In January and February 2011, two months of revolutions and uprisings, expectations were high and unrealistic. Change in society is not a question of one or two years, it can consume one or two generations or even more. All historical events testify that transitional periods are usually painful, difficult, and full of hiccups and setbacks.

In the Arab world, four republics have experienced changes since 2011: Tunisia, Egypt, Libya and Yemen, the latter commemorating the anniversary of its popular uprising on Monday. However, after two years, all these states share the defects of political instability and deplorable economic situations, at least compared to the situation prior to the outbreak of popular uprisings, although the economy was a major cause for discontent and unrest in the first place.
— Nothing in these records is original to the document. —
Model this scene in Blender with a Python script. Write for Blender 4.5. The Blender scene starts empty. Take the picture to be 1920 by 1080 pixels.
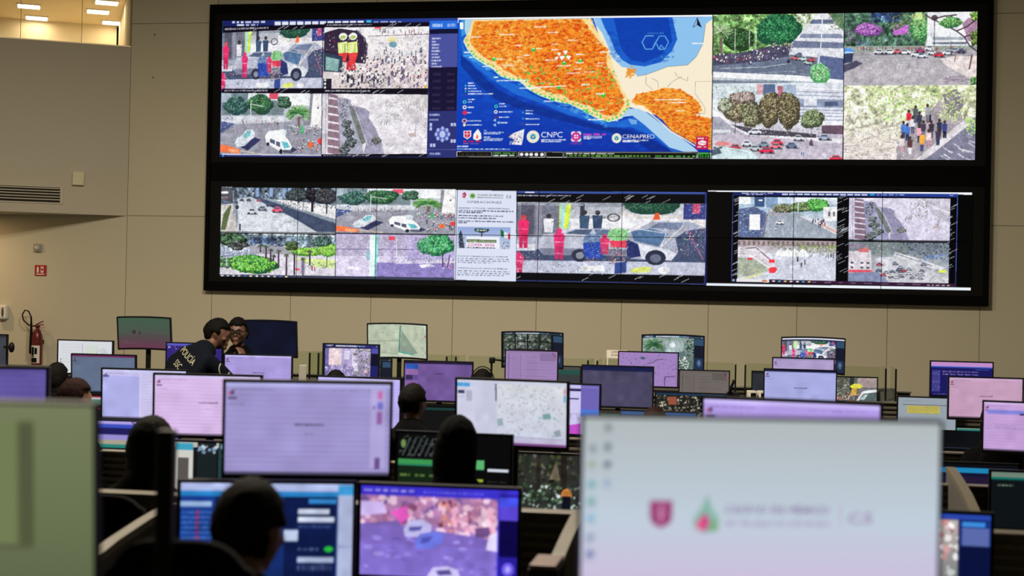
import bpy, bmesh, math, random
import numpy as np
from mathutils import Vector, Matrix, Euler
from mathutils.bvhtree import BVHTree

# ------------------------------------------------------------------ camera, world, lights, exposure
scene = bpy.context.scene
COL = scene.collection
PI = math.pi
FPX = 2667.0                      # focal length in pixels of the 1920 wide frame (a 50 mm lens)
EYE = Vector((0, 0, 1.75))
PITCH, ROLL = 8.519e-3, 2.0906e-2
YAW, WD = 0.165306, 17.6687       # the video wall: turned 9.5 degrees, 17.7 m away

cam_data = bpy.data.cameras.new('camera')
cam = bpy.data.objects.new('camera', cam_data)
COL.objects.link(cam)
scene.camera = cam
cam_data.sensor_width = 36.0
cam_data.lens = FPX * 36.0 / 1920.0
_F = Vector((0, math.cos(PITCH), math.sin(PITCH)))
_U = Vector((0, -math.sin(PITCH), math.cos(PITCH)))
_R = Vector((1, 0, 0))
_R2 = _R * math.cos(ROLL) + _U * math.sin(ROLL)
_U2 = _U * math.cos(ROLL) - _R * math.sin(ROLL)
_m = Matrix((_R2, _U2, -_F)).transposed()
cam.matrix_world = Matrix.Translation(EYE) @ _m.to_4x4()
cam_data.clip_end = 80
cam_data.dof.use_dof = True
cam_data.dof.focus_distance = 16.5
cam_data.dof.aperture_fstop = 2.7

world = bpy.data.worlds.new('world')
scene.world = world
world.use_nodes = True
world.node_tree.nodes['Background'].inputs[0].default_value = (0.9, 0.85, 0.8, 1)
world.node_tree.nodes['Background'].inputs[1].default_value = 0.0

scene.view_settings.view_transform = 'Standard'
scene.view_settings.look = 'None'
scene.view_settings.exposure = 0.0
scene.view_settings.gamma = 1.0
scene.view_settings.use_curve_mapping = False
scene.cycles.use_denoising = True
scene.cycles.max_bounces = 5
scene.cycles.diffuse_bounces = 3
scene.cycles.sample_clamp_indirect = 3.0

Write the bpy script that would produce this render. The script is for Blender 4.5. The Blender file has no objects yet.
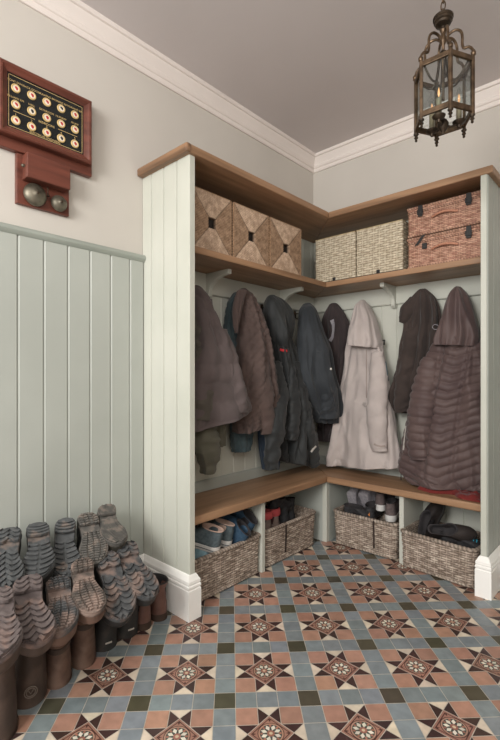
import bpy, math, random
import numpy as np
from mathutils import Vector, Matrix, noise
from math import sin, cos, pi, sqrt, radians, exp
random.seed(7)
COL = bpy.context.scene.collection

# ------------------------------------------------------------------ camera model (photograph 500 x 740)
F, YAW, CX, CY, CH, PY = 441.6, 0.74342, 2.0875, -3.0453, 1.2, 374.6
RT = np.array([cos(YAW), sin(YAW), 0.0]); FW = np.array([-sin(YAW), cos(YAW), 0.0]); OC = np.array([CX, CY, CH])
def ray(px, py):
    return RT*(px-250)/F + FW + np.array([0, 0, (PY-py)/F])
def at(px, py, ax, v):
    """point of the room seen at a photo pixel, on the plane x|y|z = v"""
    i = 'xyz'.index(ax); d = ray(px, py)
    return OC + d*((v-OC[i])/d[i])
def depth(p):
    return float((np.array(p)-OC) @ FW)

# ------------------------------------------------------------------ materials
def lin(c):
    return tuple(((x/255)/12.92 if x/255 <= .04045 else ((x/255+.055)/1.055)**2.4) for x in c)+(1,)
MATS = {}
def mat(name, c, c2=None, rough=.6, scale=8, stretch=(1, 1, 1), bump=0, bscale=None, metal=0, detail=4, spec=.4, vc=False, lo=.35, hi=.65, trans=0, sheen=0, wrinkle=0, c3=None, s3=3, l3=.5, h3=.65):
    if name in MATS: return MATS[name]
    m = bpy.data.materials.new(name); m.use_nodes = True
    nt = m.node_tree; N = nt.nodes; L = nt.links
    b = N['Principled BSDF']
    b.inputs['Roughness'].default_value = rough; b.inputs['Metallic'].default_value = metal
    b.inputs['Specular IOR Level'].default_value = spec
    if sheen: b.inputs['Sheen Weight'].default_value = sheen; b.inputs['Sheen Roughness'].default_value = .5
    tc = N.new('ShaderNodeTexCoord'); mp = N.new('ShaderNodeMapping'); mp.inputs['Scale'].default_value = stretch
    L.new(tc.outputs['Object'], mp.inputs['Vector'])
    nz = N.new('ShaderNodeTexNoise'); nz.inputs['Scale'].default_value = scale; nz.inputs['Detail'].default_value = detail
    L.new(mp.outputs['Vector'], nz.inputs['Vector'])
    cr = N.new('ShaderNodeValToRGB'); cr.color_ramp.elements[0].position = lo; cr.color_ramp.elements[1].position = hi
    cr.color_ramp.elements[0].color = lin(c); cr.color_ramp.elements[1].color = lin(c2 or c)
    L.new(nz.outputs['Fac'], cr.inputs['Fac'])
    out = cr.outputs['Color']
    if vc:
        at_ = N.new('ShaderNodeVertexColor'); at_.layer_name = 'Col'
        mx = N.new('ShaderNodeMix'); mx.data_type = 'RGBA'; mx.blend_type = 'MULTIPLY'; mx.inputs[0].default_value = 1
        L.new(at_.outputs['Color'], mx.inputs[6]); L.new(out, mx.inputs[7]); out = mx.outputs[2]
    if c3:
        n3 = N.new('ShaderNodeTexNoise'); n3.inputs['Scale'].default_value = s3; n3.inputs['Detail'].default_value = 6
        L.new(tc.outputs['Object'], n3.inputs['Vector'])
        r3 = N.new('ShaderNodeValToRGB'); r3.color_ramp.elements[0].position = l3; r3.color_ramp.elements[1].position = h3
        L.new(n3.outputs['Fac'], r3.inputs['Fac'])
        mx = N.new('ShaderNodeMix'); mx.data_type = 'RGBA'
        L.new(r3.outputs['Color'], mx.inputs[0]); L.new(out, mx.inputs[6]); mx.inputs[7].default_value = lin(c3); out = mx.outputs[2]
    L.new(out, b.inputs['Base Color'])
    if bump:
        bn = N.new('ShaderNodeBump'); bn.inputs['Strength'].default_value = bump; bn.inputs['Distance'].default_value = .004
        n2 = N.new('ShaderNodeTexNoise'); n2.inputs['Scale'].default_value = bscale or scale*3; n2.inputs['Detail'].default_value = 3
        L.new(mp.outputs['Vector'], n2.inputs['Vector']); L.new(n2.outputs['Fac'], bn.inputs['Height']); L.new(bn.outputs['Normal'], b.inputs['Normal'])
        if wrinkle:
            mw = N.new('ShaderNodeMapping'); mw.inputs['Scale'].default_value = (1, 1, .33); L.new(tc.outputs['Object'], mw.inputs['Vector'])
            nw = N.new('ShaderNodeTexNoise'); nw.noise_type = 'RIDGED_MULTIFRACTAL'; nw.inputs['Scale'].default_value = 13; nw.inputs['Detail'].default_value = 3; nw.inputs['Distortion'].default_value = .6
            L.new(mw.outputs['Vector'], nw.inputs['Vector'])
            bw = N.new('ShaderNodeBump'); bw.inputs['Strength'].default_value = wrinkle; bw.inputs['Distance'].default_value = .012
            L.new(nw.outputs['Fac'], bw.inputs['Height']); L.new(bn.outputs['Normal'], bw.inputs['Normal']); L.new(bw.outputs['Normal'], b.inputs['Normal'])
    MATS[name] = m
    return m
def glass_mat(name, tint):
    m = bpy.data.materials.new(name); m.use_nodes = True
    N = m.node_tree.nodes; L = m.node_tree.links; N.remove(N['Principled BSDF'])
    t = N.new('ShaderNodeBsdfTransparent'); t.inputs[0].default_value = lin(tint)
    g = N.new('ShaderNodeBsdfGlossy'); g.inputs['Roughness'].default_value = .05
    fr = N.new('ShaderNodeLayerWeight'); fr.inputs[0].default_value = .12
    mx = N.new('ShaderNodeMixShader'); L.new(fr.outputs['Facing'], mx.inputs[0]); L.new(t.outputs[0], mx.inputs[1]); L.new(g.outputs[0], mx.inputs[2])
    L.new(mx.outputs[0], N['Material Output'].inputs[0])
    return m
def emit_mat(name, c, s):
    m = bpy.data.materials.new(name); m.use_nodes = True
    b = m.node_tree.nodes['Principled BSDF']; b.inputs['Base Color'].default_value = lin(c)
    b.inputs['Emission Color'].default_value = lin(c); b.inputs['Emission Strength'].default_value = s
    return m

PLASTER = mat('plaster', (193, 188, 180), (201, 196, 188), rough=.9, scale=1.2, bump=.08, bscale=18)
CEIL = mat('ceiling_paint', (203, 197, 196), (209, 203, 202), rough=.95, scale=1, bump=.05, bscale=12)
CORNICE = mat('cornice_paint', (222, 214, 208), (228, 220, 214), rough=.7, scale=2)
SAGE = mat('sage_paint', (163, 167, 160), (171, 175, 168), rough=.45, scale=2, bump=.05, bscale=30)
PANEL = mat('pale_sage_paint', (188, 190, 179), (197, 198, 188), rough=.45, scale=2, bump=.05, bscale=30)
DADO = mat('dado_paint', (146, 152, 144), (154, 160, 152), rough=.45, scale=3)
WHITE = mat('white_gloss', (242, 241, 236), (247, 246, 242), rough=.35, scale=2)
def wood(name, a, b, ax):
    s = [26, 26, 26]; s['xyz'.index(ax)] = 1.6
    return mat(name, a, b, rough=.42, scale=1.0, stretch=s, detail=8, bump=.06, bscale=3, lo=.3, hi=.7)
OAK_Y = wood('oak_lengthwise', (128, 98, 73), (168, 132, 101), 'y')
OAK_X = wood('oak_crosswise', (128, 98, 73), (168, 132, 101), 'x')
OAK_OLD = wood('oak_weathered', (92, 70, 54), (158, 122, 92), 'x')
MAHOG = mat('mahogany', (82, 46, 37), (116, 66, 53), rough=.33, scale=1, stretch=(30, 3, 30), detail=6, lo=.3, hi=.7)
BLACKGLASS = mat('black_glass', (22, 24, 25), (32, 35, 35), rough=.22, scale=12)
GOLD = mat('gilt', (196, 168, 112), (214, 186, 130), rough=.5, metal=.2)
DIAL = mat('dial_white', (228, 218, 202), rough=.5)
REDF = mat('red_flag', (180, 48, 44), rough=.5)
BRASS = mat('aged_brass', (74, 60, 47), (116, 96, 76), rough=.4, metal=.75, scale=30)
BRASSD = mat('dark_brass', (52, 44, 36), (78, 66, 54), rough=.45, metal=.7, scale=30)
NICKEL = mat('bell_metal', (88, 83, 72), (124, 118, 104), rough=.45, metal=.7, scale=20)
DARK = mat('dark_metal', (34, 32, 32), rough=.5)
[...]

A sharp political division-often taking on violent forms-is currently dominant on the scene, especially in Tunisia, Egypt, and Yemen. There seems to be no clear solution on the horizon due to the lack of national consensus with regards to the state or the society, and this reflects a clear division. In fact, this could be the first time that Arab societies have experienced such a clear division between the forces of political Islam-seeking to lead society in a direction that harmonizes with their own ideology and perception of politics-and other powers that seek to maintain and modernize the civil political structure of the state.

Besides these two powers, there is a third force that is yet to have its say, or rather does not know how to translate its state of outrage-which was once the catalyst for change-in a manner that goes beyond protests and demonstrations in the streets, sometimes taking on violent shapes that benefit no one.
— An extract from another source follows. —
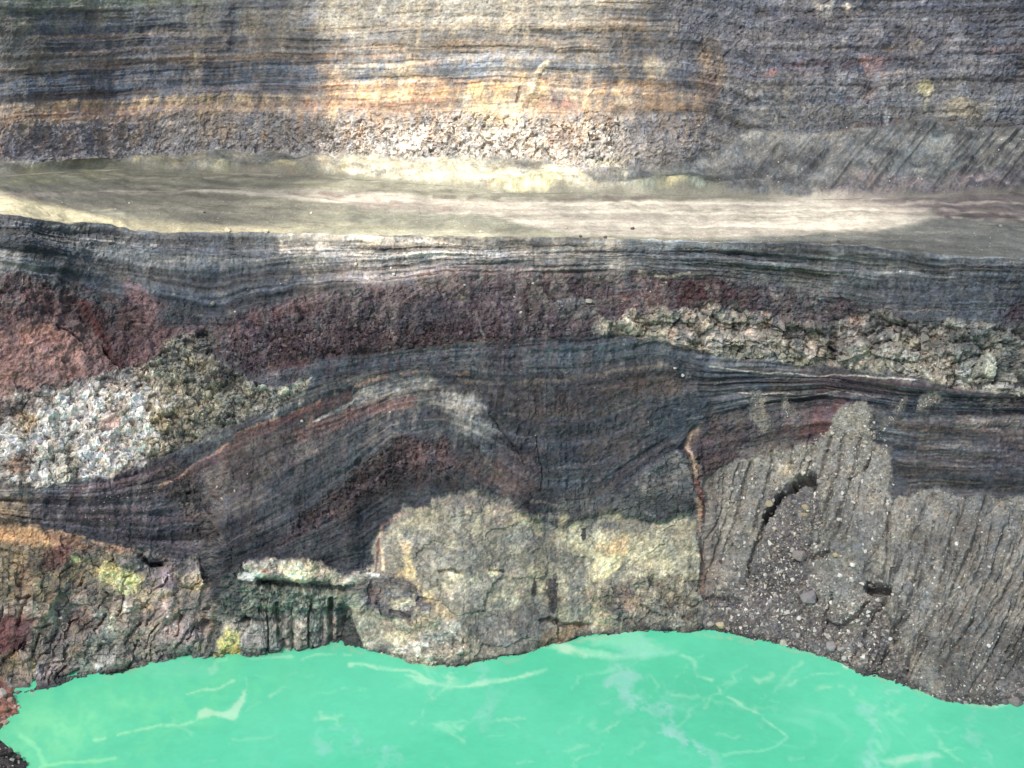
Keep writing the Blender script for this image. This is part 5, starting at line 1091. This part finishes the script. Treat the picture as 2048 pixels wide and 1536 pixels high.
# scree
TINT = [(164,160,152),(146,141,134),(128,122,116),(190,184,174),(110,104,100),(214,210,202),(160,146,126),(180,174,166),(138,132,126)]
TC = [(1412,960),(1500,925),(1620,885),(1715,800),(1745,830),(1780,905),(1790,1000),(1850,980),(1960,992),(2090,1010),(2090,1420),(1960,1412),(1880,1400),(1740,1352),(1620,1308),(1450,1268),(1415,1250)]
sc = rub_list(TC, 9500, 2.6, 8, TINT, pw=3, own=.6, sink=.1)
sc += rub_list([(1412,960),(1500,925),(1620,885),(1715,800),(1760,880),(1780,1000),(1800,1340),(1620,1306),(1450,1266)], 1000, 5, 15, TINT, pw=1.6, own=.4)
sc += rub_list([(1412,1200),(1500,1150),(1640,1150),(1760,1200),(1800,1340),(1740,1350),(1620,1306),(1450,1266)], 1500, 3, 11, TINT, pw=2, own=.3)
sc += rub_list([(1540,1000),(1640,980),(1650,1100),(1520,1180)], 800, 3, 10, TINT, pw=2.2, own=.3)
sc += rub_list([(1660,880),(1700,805),(1740,810),(1745,880),(1720,1000),(1640,1000)], 420, 3, 8.5, TINT[:4] + PALE[2:], pw=2)
sc += rub_list([(1850,1390),(2090,1360),(2090,1425),(1900,1405)], 300, 3, 12, TINT, own=.3)
sc += rub_list([(1500,780),(1520,775),(1545,860),(1520,868)], 40, 3, 6, TINT) + rub_list([(1555,800),(1575,795),(1600,830),(1570,835)], 40, 3, 6, TINT) + rub_list([(1740,880),(1760,855),(1800,800),(1815,795),(1770,860)], 60, 3, 7, TINT) + rub_list([(1838,800),(1870,780),(1880,800),(1830,820)], 50, 3, 7, TINT)
scatter('scree_stones', sc, M_SCREE, label='countless small grey stones strewn over the scree slope')
tb = rub_list([(0,405),(500,400),(1100,450),(1200,470),(700,468),(250,450),(0,425)], 1100, 1.0, 3.0, PALE[:3] + TINT[2:5], on=on_terr, pw=2) + rub_list([(1200,468),(1800,470),(2060,450),(2060,512),(1800,492),(1400,482)], 900, 1.0, 3.4, TINT, on=on_terr)
tb += rub_list([(1000,400),(1700,470),(1300,474)], 12, 2, 3, TINT, on=on_terr)
scatter('terrace_pebbles', tb, M_SCREE, label='tiny scattered stones on the cinder terrace')
ub = rub_list([(620,255),(1240,240),(1420,240),(1430,320),(1240,340),(900,312),(640,312)], 1600, 3, 8, on=on_upper) + rub_list([(0,262),(620,240),(620,312),(300,315),(0,318)], 700, 2.5, 6, on=on_upper)
ub += rub_list([(1400,10),(2060,10),(2060,240),(1760,250),(1500,262),(1430,200)], 1500, 2.5, 7, on=on_upper)
scatter('wall_rubble', ub, M_SCREE, upper_wall)
ab = rub_list([(1420,300),(1500,265),(1760,255),(2060,255),(2060,370),(1700,380),(1400,380)], 700, 1.5, 5, TINT, on=on_upper) + rub_list([(0,325),(600,320),(1200,350),(1200,380),(600,345),(0,345)], 120, 1.5, 3, TINT, on=on_upper)
scatter('apron_stones', ab, M_SCREE, label='small stones scattered over the debris aprons')
print('scatter', round(time.time()-T0, 1))

# individual boulders: u, v, size px, colour, where, label
BL = [
 (1600,1112,32,(140,132,130),'w','largest dark grey boulder, half sunk mid slope below the black hollow'),
 (1538,1010,20,(160,148,126),'w','tan boulder at the left lip of the black hollow'),
 (1614,1018,17,(168,154,126),'w','upper of two tan stones stacked below the black hollow'),
 (1612,1032,15,(156,142,118),'w','lower of two tan stones stacked below the black hollow'),
 (1679,1040,13,(206,202,192),'w','pale triangular stone right of the stacked tan pair'),
 (1551,1060,12,(190,176,150),'w','small pale tan stone below the black hollow'),
 (1675,1115,13,(186,170,136),'w','yellowish stone right of the largest dark boulder'),
 (1710,1132,14,(222,220,214),'w','bright white stone on the middle of the scree'),
 (1646,1126,12,(140,138,134),'w','grey stone just right below the largest dark boulder'),
 (1680,1154,13,(212,210,206),'w','white stone beside a small dark scarp on the scree'),
 (1622,1196,40,(138,132,134),'w','broad smooth grey slab boulder near the foot of the scree'),
 (1662,1205,11,(220,218,214),'w','small white stone on the right edge of the smooth grey slab'),
 (1756,1200,11,(196,192,188),'w','pale stone under the dark hole right of centre'),
 (1600,1236,14,(204,200,196),'w','pale angular stone below the smooth grey slab'),
 (1437,1178,13,(168,160,150),'w','grey stone above the rocky corner beside the headland'),
 (1421,1247,16,(176,168,160),'w','light grey rock at the waterline beside the headland'),
 (1441,1250,19,(186,170,138),'w','tan rock at the waterline beside the headland'),
 (1662,1294,26,(150,146,146),'w','big grey rock in the pale cluster above the waterline'),
 (1684,1300,18,(158,154,152),'w','right hand rock of the pale cluster above the waterline'),
 (1690,1318,14,(190,188,184),'w','lowest pale rock of the cluster at the waterline'),
 (1566,1286,19,(176,176,158),'w','pale greenish rock at the waterline left of the cluster'),
 (1780,1276,10,(198,196,192),'w','pale stone right of the shoreline rock cluster'),
 (1631,1262,11,(192,190,186),'w','small pale stone above the shoreline rock cluster'),
 (1912,1087,10,(226,224,220),'w','white stone among the rills on the right slope'),
 (1827,1168,9,(214,212,208),'w','white stone near the left edge of the rilled slope'),
 (1918,1174,8,(212,210,206),'w','small white stone low on the rilled slope'),
 (1977,1293,10,(216,214,208),'w','white stone low on the right of the rilled slope'),
 (1825,1246,14,(158,152,146),'w','grey stone at the foot of the rills'),
 (1735,1253,10,(190,186,182),'w','pale stone below the dark scarp near the foot'),
 (1462,1090,15,(128,120,112),'w','brown grey stone beside the rusty gully'),
 (1467,1003,11,(146,142,134),'w','grey stone high on the scree near the gully'),
 (1458,1072,16,(134,126,116),'w','rounded brown stone near the rusty gully'),
 (1456,1128,14,(150,142,132),'w','ring shaped pale stone low beside the gully'),
 (1641,966,16,(144,140,136),'w','grey boulder right of the black hollow'),
 (1671,960,12,(140,138,134),'w','grey stone further right of the black hollow'),
 (1730,884,12,(176,172,162),'w','pale stone at the top right of the scree tongue'),
 (1668,868,10,(190,184,170),'w','pale stone in the rubble below the red rock'),
 (1585,1100,12,(180,174,168),'w','pale stone left of the largest dark boulder'),
 (1640,1160,12,(150,146,144),'w','grey stone above the smooth grey slab'),
 (1585,1160,11,(200,196,190),'w','pale stone left above the smooth grey slab'),
 (1540,1200,12,(170,164,160),'w','grey stone in the rubble left of the slab'),
 (1530,1148,10,(190,186,180),'w','small pale stone at the foot of the long gully'),
 (1500,1230,13,(150,144,142),'w','grey stone in rubble above the waterline'),
 (1598,1270,14,(172,168,166),'w','pale grey stone left of the shoreline cluster'),
 (1720,1290,13,(164,160,158),'w','grey stone right beside the shoreline cluster'),
 (1178,603,16,(176,168,156),'w','pale round boulder stuck in the maroon scoria'),
 (925,597,13,(128,128,100),'w','olive boulder at the end of a pale streak in the scoria'),
 (931,572,7,(216,212,206),'w','white stone above the olive boulder'),
 (1029,593,6,(214,210,204),'w','white stone in the centre of the maroon scoria'),
 (1041,622,8,(196,190,182),'w','pale stone low in the maroon scoria'),
 (1066,567,7,(206,202,196),'w','upper white stone near the reddish stripe'),
 (788,548,8,(206,200,190),'w','pale stone on the streaked ash left of centre'),
 (711,528,10,(196,188,172),'w','pale boulder at the end of the streaked upper ash'),
 (781,534,7,(200,194,184),'w','small pale stone under the streaked upper ash'),
 (856,617,11,(84,80,80),'w','dark boulder jutting from the grey scoria'),
 (811,636,8,(96,92,96),'w','round dark stone in the bluish scoria'),
 (424,605,13,(132,134,118),'w','olive grey boulder perched above the left scoria'),
 (470,624,7,(206,200,186),'w','white stone on the pink scoria edge'),
 (1350,736,8,(206,202,184),'w','upper pale stone at the right crest of the fold'),
 (1365,750,10,(210,206,198),'w','lower pale stone at the right crest of the fold'),
 (604,841,7,(216,206,184),'w','pale stone on the pink streak of the fold'),
 (780,822,6,(212,206,190),'w','pale stone below the whitish fold crest'),
 (748,1320,0,(0,0,0),'w',''),
 (765,1310,9,(206,198,176),'w','cream stone at the waterline below the headland'),
 (1266,457,11,(78,74,78),'t','dark boulder alone on the pale lakebed edge'),
 (1132,458,8,(150,146,128),'t','grey boulder left of the lakebed edge'),
 (1162,474,8,(96,92,86),'t','dark boulder on the terrace lip under the lakebed'),
 (1210,475,9,(84,82,78),'t','dark boulder on the terrace lip further right'),
 (456,462,17,(196,186,160),'t','pale boulder on the left terrace lip'),
 (532,464,13,(190,180,156),'t','second pale boulder on the left terrace lip'),
 (1676,484,9,(84,82,78),'t','dark boulder on the right terrace lip'),
 (2002,454,8,(150,148,140),'t','grey boulder on the far right of the terrace'),
 (260,408,5,(204,200,188),'t','white stone on the left terrace flat'),
 (410,428,6,(88,84,76),'t','dark stone on the left terrace flat'),
 (624,430,7,(206,196,166),'t','pale boulder on the terrace left of centre'),
 (960,463,6,(200,196,180),'t','pale stone on the central terrace lip'),
 (2030,1404,30,(134,128,126),'w','big rounded grey rock in the water at lower right'),
 (2008,1406,17,(112,108,106),'w','small dark rock left of the rounded shore rock'),
 (2046,1386,24,(128,124,122),'w','grey rock behind the rounded shore rock at lower right'),
]
for i, (u, v, s, c, wh, lab) in enumerate(BL):
    if not lab: continue
    pos, nn, _ = (on_wall if wh == 'w' else on_terr)(u, v); m = PXM(pos)*s/2
    o = bpy.data.objects.new('boulder', ROUND[i % len(ROUND)]); scene.collection.objects.link(o)
    o.location = pos + nn*m*.25; o.rotation_euler = (random.uniform(-.4, .4), random.uniform(-.4, .4), random.uniform(0, 6.3))
    o.scale = (m*1.05, m*1.05, m*1.0); o.color = (*lin(c), 1); o['label'] = lab; o['category'] = 'boulder'; o['group'] = 'boulders on the crater slopes and terrace'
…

The problem with the previous regimes is that they were unaware of this force and its importance to social mobility. They failed to see the gap that existed between generations, in which modern technology and the information revolution played an effective role. Yet it seems that this gap still exists in one way or another, because the new regimes have reached the same impasse, making the state of instability and transition more painful.

One of the working papers presented to the recent World Economic Forum in Davos shed light on the role that young people are playing in our societies. The paper indicated that the under-27 age group now constitutes nearly 50 percent of the global population and up to nearly 70 percent in some African states. This ratio is intensified further in some Arab societies because there is a clear gap in knowledge between age groups and a disparity between the ambitions of present-day youths and those of past generations.